TASK TO CARRY OUT | In the records below, find each line with the word "Python" and copy it.

— START OF EXCERPTED DATA —

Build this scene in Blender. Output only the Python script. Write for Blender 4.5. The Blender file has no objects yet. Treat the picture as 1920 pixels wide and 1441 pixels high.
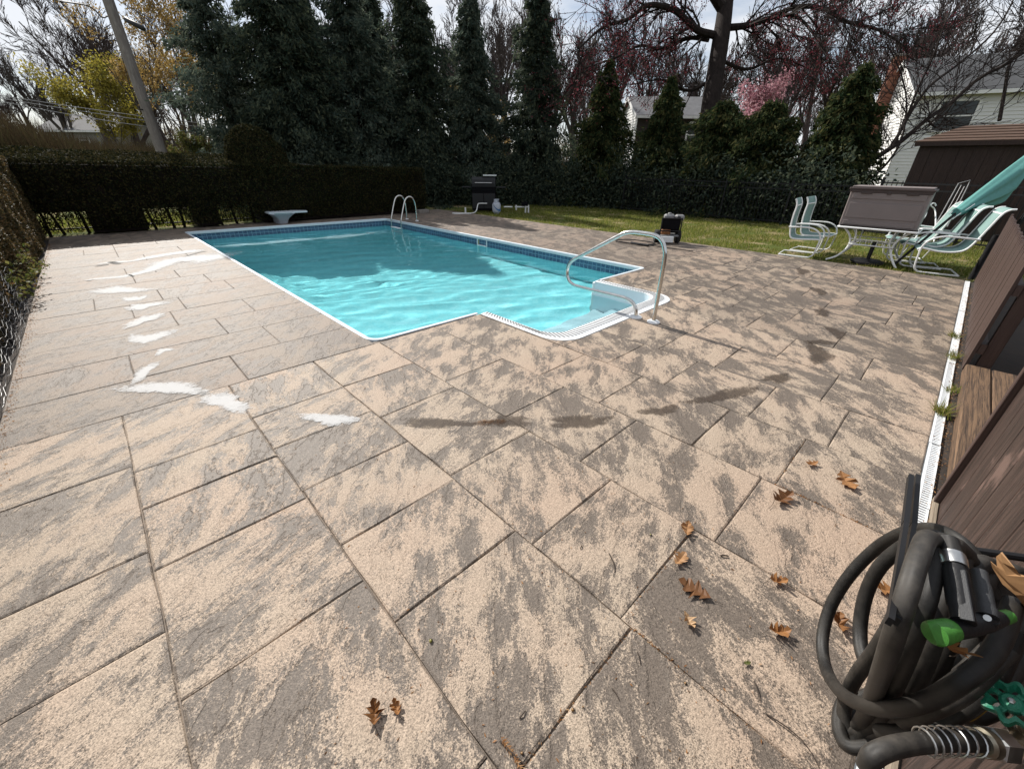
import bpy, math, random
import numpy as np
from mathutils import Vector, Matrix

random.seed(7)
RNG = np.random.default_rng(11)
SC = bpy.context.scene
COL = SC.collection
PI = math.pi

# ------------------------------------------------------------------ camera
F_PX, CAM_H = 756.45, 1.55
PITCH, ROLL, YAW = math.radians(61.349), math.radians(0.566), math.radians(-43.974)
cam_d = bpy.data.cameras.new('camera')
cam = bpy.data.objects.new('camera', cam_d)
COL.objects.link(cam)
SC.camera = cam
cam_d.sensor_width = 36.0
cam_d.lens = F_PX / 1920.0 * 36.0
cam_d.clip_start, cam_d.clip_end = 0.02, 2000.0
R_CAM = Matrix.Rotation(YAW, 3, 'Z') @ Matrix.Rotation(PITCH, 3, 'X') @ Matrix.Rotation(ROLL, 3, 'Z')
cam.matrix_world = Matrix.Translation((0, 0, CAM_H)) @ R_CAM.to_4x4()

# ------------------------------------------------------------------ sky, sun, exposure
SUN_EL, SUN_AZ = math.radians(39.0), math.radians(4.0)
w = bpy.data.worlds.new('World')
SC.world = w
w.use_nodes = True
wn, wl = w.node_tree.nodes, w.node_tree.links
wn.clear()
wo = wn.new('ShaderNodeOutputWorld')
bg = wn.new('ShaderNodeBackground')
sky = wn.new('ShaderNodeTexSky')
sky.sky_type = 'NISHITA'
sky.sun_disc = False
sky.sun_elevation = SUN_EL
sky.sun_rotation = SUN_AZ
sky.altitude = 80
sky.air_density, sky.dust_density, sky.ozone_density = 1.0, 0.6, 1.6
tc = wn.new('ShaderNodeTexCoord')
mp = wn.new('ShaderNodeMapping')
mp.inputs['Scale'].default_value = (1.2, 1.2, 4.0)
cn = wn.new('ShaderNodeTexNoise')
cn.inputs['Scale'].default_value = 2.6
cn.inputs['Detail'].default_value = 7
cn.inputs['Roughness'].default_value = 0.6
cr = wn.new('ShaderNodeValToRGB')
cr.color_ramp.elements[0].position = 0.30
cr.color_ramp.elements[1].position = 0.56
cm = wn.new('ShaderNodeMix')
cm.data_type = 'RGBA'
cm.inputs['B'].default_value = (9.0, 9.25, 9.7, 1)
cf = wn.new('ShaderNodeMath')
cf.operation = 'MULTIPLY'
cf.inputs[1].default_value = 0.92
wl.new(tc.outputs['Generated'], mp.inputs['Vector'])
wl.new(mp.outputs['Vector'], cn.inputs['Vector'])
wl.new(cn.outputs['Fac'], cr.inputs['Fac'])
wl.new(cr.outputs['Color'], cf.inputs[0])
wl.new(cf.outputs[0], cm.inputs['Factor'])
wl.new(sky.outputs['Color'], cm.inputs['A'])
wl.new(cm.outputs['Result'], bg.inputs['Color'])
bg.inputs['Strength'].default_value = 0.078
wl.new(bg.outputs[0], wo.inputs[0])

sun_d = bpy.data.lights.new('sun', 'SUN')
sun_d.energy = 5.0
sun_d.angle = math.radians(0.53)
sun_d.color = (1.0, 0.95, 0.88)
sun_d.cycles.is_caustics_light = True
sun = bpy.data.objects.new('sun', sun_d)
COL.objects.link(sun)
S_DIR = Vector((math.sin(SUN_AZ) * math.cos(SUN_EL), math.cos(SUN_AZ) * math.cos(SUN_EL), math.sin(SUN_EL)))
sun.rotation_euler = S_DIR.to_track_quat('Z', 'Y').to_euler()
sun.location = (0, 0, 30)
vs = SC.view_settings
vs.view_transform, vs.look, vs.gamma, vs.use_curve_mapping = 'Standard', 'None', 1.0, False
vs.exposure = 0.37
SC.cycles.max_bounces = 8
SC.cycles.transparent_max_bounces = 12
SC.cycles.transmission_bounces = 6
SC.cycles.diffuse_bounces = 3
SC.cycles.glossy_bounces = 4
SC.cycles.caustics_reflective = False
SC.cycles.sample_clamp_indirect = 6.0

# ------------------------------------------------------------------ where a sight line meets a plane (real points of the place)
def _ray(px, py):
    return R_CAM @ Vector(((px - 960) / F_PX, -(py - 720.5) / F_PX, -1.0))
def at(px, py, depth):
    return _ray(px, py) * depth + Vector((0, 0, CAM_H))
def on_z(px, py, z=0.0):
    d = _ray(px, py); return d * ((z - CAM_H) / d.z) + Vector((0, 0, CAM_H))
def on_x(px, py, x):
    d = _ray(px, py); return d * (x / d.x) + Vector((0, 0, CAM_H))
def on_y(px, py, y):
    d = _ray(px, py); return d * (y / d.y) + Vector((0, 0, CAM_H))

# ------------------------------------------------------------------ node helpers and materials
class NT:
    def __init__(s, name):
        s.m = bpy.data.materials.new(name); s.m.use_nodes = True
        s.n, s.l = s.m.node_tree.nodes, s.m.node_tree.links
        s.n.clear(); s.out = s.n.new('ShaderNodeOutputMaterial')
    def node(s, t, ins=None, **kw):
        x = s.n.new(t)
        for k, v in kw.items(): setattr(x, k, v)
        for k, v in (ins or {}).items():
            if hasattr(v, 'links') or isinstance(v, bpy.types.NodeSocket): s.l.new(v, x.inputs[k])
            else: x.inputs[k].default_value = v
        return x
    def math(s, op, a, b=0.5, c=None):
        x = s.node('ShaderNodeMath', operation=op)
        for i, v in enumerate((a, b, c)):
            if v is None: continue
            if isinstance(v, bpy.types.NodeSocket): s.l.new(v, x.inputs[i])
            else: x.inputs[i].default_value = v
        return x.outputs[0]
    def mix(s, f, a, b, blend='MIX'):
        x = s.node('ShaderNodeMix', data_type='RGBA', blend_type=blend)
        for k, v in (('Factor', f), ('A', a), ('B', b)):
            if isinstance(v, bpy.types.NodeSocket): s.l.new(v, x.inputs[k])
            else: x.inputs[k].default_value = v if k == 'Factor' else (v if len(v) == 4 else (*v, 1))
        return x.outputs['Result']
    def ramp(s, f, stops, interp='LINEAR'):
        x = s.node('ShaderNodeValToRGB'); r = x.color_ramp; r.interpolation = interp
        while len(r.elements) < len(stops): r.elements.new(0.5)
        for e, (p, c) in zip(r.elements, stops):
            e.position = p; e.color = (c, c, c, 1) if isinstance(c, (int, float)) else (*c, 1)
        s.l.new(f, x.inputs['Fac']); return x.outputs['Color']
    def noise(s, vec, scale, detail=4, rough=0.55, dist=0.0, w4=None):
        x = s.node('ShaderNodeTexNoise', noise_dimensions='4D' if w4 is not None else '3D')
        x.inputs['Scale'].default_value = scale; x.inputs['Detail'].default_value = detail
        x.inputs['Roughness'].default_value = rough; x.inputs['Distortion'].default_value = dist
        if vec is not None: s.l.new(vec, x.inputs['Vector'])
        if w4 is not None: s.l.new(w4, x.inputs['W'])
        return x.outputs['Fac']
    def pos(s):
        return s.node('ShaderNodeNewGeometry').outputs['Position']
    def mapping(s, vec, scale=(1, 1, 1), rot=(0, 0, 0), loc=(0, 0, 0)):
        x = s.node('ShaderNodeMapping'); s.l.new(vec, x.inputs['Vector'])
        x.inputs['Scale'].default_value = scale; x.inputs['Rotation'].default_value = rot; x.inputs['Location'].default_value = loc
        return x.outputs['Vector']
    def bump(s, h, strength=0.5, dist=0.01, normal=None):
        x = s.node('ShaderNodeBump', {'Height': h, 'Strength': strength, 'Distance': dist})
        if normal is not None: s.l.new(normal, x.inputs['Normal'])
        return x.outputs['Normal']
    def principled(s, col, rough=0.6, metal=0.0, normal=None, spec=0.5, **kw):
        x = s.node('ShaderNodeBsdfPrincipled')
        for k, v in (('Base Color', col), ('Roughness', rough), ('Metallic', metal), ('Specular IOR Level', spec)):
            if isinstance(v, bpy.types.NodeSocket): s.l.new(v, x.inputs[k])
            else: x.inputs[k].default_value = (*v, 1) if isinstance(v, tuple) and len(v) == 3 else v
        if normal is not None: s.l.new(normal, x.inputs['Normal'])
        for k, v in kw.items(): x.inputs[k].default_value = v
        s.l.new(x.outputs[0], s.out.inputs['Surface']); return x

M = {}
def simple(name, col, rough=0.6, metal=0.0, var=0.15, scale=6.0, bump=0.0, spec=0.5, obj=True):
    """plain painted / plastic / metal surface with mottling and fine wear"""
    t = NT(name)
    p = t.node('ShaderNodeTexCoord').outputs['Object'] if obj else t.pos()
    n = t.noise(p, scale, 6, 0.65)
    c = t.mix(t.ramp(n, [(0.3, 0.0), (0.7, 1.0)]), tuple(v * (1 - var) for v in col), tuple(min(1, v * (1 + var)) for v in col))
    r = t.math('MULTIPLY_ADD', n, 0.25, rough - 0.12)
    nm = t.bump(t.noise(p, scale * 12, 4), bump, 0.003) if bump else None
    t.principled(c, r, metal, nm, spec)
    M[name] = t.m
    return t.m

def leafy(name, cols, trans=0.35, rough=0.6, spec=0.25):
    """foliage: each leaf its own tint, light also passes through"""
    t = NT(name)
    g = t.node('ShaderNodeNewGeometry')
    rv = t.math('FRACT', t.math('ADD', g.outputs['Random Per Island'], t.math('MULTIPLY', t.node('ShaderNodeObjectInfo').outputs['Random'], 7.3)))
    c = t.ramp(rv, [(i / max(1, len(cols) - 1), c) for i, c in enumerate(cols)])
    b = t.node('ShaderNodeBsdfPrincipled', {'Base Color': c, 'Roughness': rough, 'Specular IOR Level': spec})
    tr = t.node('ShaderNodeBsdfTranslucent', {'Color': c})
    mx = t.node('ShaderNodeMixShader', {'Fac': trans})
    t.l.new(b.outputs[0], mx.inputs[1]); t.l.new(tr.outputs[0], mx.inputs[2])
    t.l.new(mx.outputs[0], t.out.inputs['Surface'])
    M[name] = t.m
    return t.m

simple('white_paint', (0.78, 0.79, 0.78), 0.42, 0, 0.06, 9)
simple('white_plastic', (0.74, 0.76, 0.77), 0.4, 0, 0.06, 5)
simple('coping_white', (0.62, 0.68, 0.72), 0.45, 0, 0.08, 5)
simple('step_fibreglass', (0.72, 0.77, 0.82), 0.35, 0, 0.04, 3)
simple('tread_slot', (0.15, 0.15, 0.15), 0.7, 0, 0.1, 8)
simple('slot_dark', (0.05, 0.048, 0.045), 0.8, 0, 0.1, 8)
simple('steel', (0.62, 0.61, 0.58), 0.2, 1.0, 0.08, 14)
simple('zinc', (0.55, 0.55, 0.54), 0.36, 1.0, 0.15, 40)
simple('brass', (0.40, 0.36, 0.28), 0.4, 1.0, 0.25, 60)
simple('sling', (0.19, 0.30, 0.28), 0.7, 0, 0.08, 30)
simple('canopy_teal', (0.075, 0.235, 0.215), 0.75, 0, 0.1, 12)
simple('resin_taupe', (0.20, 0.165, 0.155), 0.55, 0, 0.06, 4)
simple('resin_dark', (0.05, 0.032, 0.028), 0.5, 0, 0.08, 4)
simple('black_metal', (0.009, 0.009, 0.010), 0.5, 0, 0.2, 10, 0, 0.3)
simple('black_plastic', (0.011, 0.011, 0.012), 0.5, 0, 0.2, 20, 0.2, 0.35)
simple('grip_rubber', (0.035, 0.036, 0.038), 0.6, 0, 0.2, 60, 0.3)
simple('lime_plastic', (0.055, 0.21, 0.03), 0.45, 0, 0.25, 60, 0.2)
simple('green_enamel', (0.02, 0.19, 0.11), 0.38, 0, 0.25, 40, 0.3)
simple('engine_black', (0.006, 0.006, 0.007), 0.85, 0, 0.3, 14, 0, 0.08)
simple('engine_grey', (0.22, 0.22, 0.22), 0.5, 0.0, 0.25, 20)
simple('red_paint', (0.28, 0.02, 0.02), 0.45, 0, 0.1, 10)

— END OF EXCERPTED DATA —
— START OF EXCERPTED DATA —

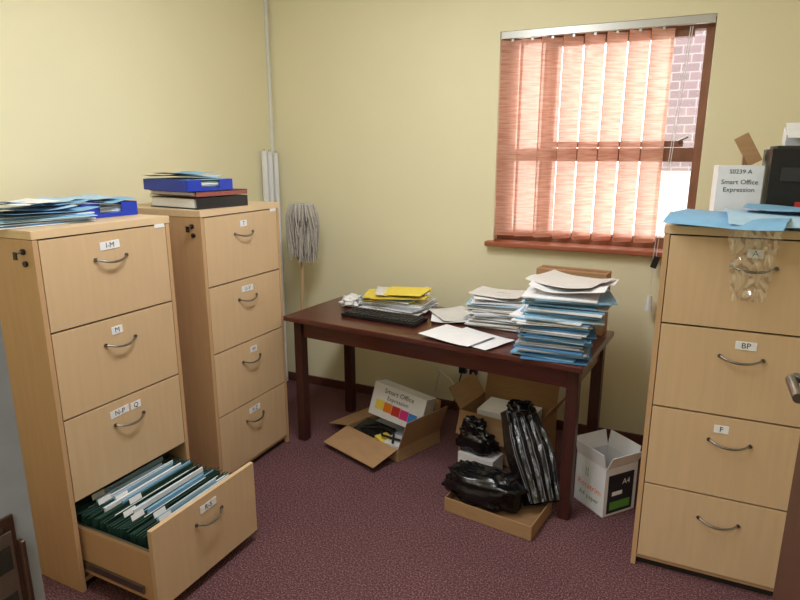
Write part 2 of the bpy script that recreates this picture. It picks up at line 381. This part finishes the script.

— END OF EXCERPTED DATA —
— START OF EXCERPTED DATA —

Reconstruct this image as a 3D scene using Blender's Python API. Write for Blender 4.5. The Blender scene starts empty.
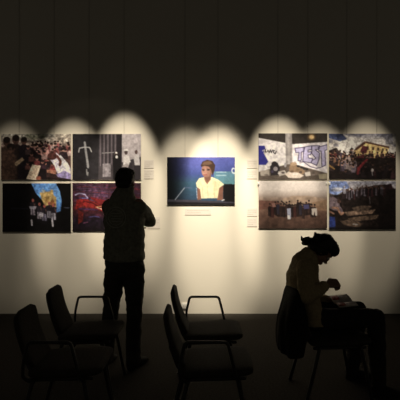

— END OF EXCERPTED DATA —

EXPECTED ANSWER |
Build this scene in Blender. Output only the Python script. Write for Blender 4.5. The Blender file has no objects yet. Treat the picture as 1920 pixels wide and 1441 pixels high.
Reconstruct this image as a 3D scene using Blender's Python API. Write for Blender 4.5. The Blender scene starts empty.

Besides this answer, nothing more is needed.